* [Exercise]:
Quote, verbatim, all material below, without pictures.

* [Source material]:
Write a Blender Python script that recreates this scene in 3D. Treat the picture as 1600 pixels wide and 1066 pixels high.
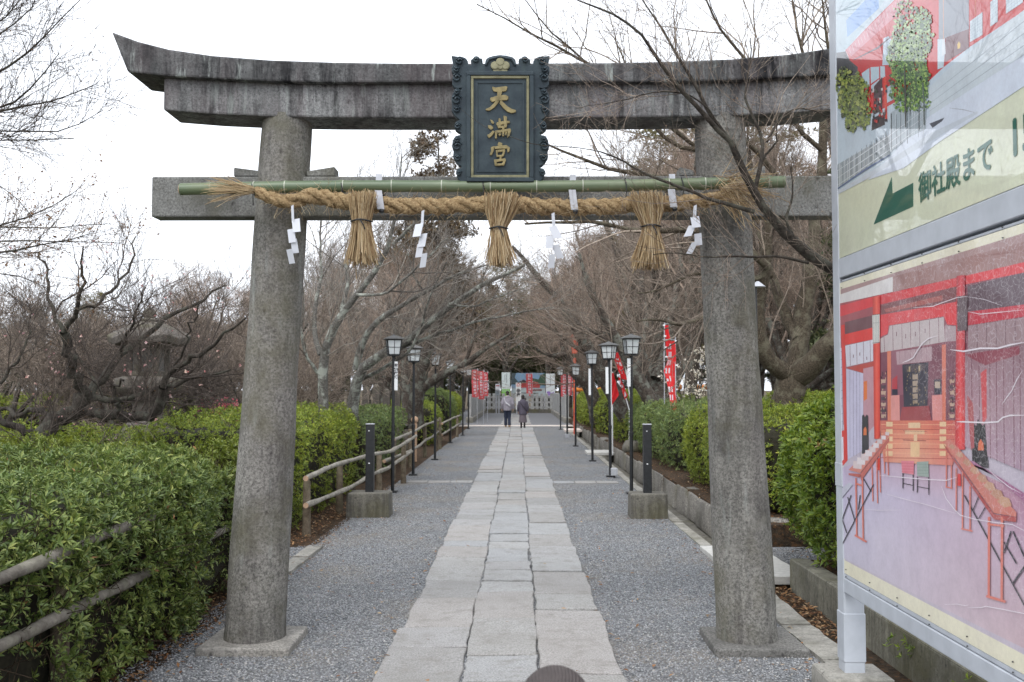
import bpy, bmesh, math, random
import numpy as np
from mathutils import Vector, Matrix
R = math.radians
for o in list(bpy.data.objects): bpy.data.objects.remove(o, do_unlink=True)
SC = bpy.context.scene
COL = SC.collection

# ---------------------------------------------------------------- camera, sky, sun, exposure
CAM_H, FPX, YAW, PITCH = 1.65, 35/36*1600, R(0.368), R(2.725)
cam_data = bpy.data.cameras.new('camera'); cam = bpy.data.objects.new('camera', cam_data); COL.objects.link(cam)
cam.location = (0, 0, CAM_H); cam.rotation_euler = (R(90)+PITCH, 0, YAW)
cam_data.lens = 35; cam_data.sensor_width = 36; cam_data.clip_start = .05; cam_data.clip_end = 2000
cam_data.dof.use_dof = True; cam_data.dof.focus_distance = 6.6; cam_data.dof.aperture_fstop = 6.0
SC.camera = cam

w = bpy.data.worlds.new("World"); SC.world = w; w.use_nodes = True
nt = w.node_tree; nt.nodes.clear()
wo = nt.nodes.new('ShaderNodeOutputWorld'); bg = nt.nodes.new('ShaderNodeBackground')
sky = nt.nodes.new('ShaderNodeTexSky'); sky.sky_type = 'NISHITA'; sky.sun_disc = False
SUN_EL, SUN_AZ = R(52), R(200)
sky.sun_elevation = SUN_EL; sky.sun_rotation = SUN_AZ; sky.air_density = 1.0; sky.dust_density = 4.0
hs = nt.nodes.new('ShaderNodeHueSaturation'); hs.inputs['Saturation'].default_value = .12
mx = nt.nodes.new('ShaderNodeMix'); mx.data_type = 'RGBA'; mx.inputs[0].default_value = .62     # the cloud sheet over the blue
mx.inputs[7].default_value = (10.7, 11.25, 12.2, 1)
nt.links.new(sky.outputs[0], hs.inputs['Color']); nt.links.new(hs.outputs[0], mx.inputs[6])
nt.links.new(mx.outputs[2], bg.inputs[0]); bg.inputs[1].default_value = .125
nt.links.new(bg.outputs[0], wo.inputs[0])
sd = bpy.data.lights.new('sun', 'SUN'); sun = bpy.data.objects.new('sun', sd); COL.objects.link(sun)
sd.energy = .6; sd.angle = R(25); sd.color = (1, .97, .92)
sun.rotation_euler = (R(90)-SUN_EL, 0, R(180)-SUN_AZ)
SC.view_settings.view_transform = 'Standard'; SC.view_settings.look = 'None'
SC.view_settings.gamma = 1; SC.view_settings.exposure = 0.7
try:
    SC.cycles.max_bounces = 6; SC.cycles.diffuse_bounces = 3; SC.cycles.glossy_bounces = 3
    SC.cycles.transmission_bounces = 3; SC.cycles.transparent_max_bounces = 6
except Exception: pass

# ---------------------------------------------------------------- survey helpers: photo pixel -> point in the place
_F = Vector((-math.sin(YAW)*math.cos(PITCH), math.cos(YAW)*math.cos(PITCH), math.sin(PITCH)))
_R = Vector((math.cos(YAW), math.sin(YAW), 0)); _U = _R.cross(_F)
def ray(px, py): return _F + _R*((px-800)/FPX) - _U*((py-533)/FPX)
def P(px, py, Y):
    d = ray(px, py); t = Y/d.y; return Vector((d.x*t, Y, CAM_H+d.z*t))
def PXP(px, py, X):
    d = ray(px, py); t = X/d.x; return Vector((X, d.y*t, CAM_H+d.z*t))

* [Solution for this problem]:
Write a Blender Python script that recreates this scene in 3D. Treat the picture as 1600 pixels wide and 1066 pixels high.
import bpy, bmesh, math, random
import numpy as np
from mathutils import Vector, Matrix
R = math.radians
for o in list(bpy.data.objects): bpy.data.objects.remove(o, do_unlink=True)
SC = bpy.context.scene
COL = SC.collection

# ---------------------------------------------------------------- camera, sky, sun, exposure
CAM_H, FPX, YAW, PITCH = 1.65, 35/36*1600, R(0.368), R(2.725)
cam_data = bpy.data.cameras.new('camera'); cam = bpy.data.objects.new('camera', cam_data); COL.objects.link(cam)
cam.location = (0, 0, CAM_H); cam.rotation_euler = (R(90)+PITCH, 0, YAW)
cam_data.lens = 35; cam_data.sensor_width = 36; cam_data.clip_start = .05; cam_data.clip_end = 2000
cam_data.dof.use_dof = True; cam_data.dof.focus_distance = 6.6; cam_data.dof.aperture_fstop = 6.0
SC.camera = cam

w = bpy.data.worlds.new("World"); SC.world = w; w.use_nodes = True
nt = w.node_tree; nt.nodes.clear()
wo = nt.nodes.new('ShaderNodeOutputWorld'); bg = nt.nodes.new('ShaderNodeBackground')
sky = nt.nodes.new('ShaderNodeTexSky'); sky.sky_type = 'NISHITA'; sky.sun_disc = False
SUN_EL, SUN_AZ = R(52), R(200)
sky.sun_elevation = SUN_EL; sky.sun_rotation = SUN_AZ; sky.air_density = 1.0; sky.dust_density = 4.0
hs = nt.nodes.new('ShaderNodeHueSaturation'); hs.inputs['Saturation'].default_value = .12
mx = nt.nodes.new('ShaderNodeMix'); mx.data_type = 'RGBA'; mx.inputs[0].default_value = .62     # the cloud sheet over the blue
mx.inputs[7].default_value = (10.7, 11.25, 12.2, 1)
nt.links.new(sky.outputs[0], hs.inputs['Color']); nt.links.new(hs.outputs[0], mx.inputs[6])
nt.links.new(mx.outputs[2], bg.inputs[0]); bg.inputs[1].default_value = .125
nt.links.new(bg.outputs[0], wo.inputs[0])
sd = bpy.data.lights.new('sun', 'SUN'); sun = bpy.data.objects.new('sun', sd); COL.objects.link(sun)
sd.energy = .6; sd.angle = R(25); sd.color = (1, .97, .92)
sun.rotation_euler = (R(90)-SUN_EL, 0, R(180)-SUN_AZ)
SC.view_settings.view_transform = 'Standard'; SC.view_settings.look = 'None'
SC.view_settings.gamma = 1; SC.view_settings.exposure = 0.7
try:
    SC.cycles.max_bounces = 6; SC.cycles.diffuse_bounces = 3; SC.cycles.glossy_bounces = 3
    SC.cycles.transmission_bounces = 3; SC.cycles.transparent_max_bounces = 6
except Exception: pass

# ---------------------------------------------------------------- survey helpers: photo pixel -> point in the place
_F = Vector((-math.sin(YAW)*math.cos(PITCH), math.cos(YAW)*math.cos(PITCH), math.sin(PITCH)))
_R = Vector((math.cos(YAW), math.sin(YAW), 0)); _U = _R.cross(_F)
def ray(px, py): return _F + _R*((px-800)/FPX) - _U*((py-533)/FPX)
def P(px, py, Y):
    d = ray(px, py); t = Y/d.y; return Vector((d.x*t, Y, CAM_H+d.z*t))
def PXP(px, py, X):
    d = ray(px, py); t = X/d.x; return Vector((X, d.y*t, CAM_H+d.z*t))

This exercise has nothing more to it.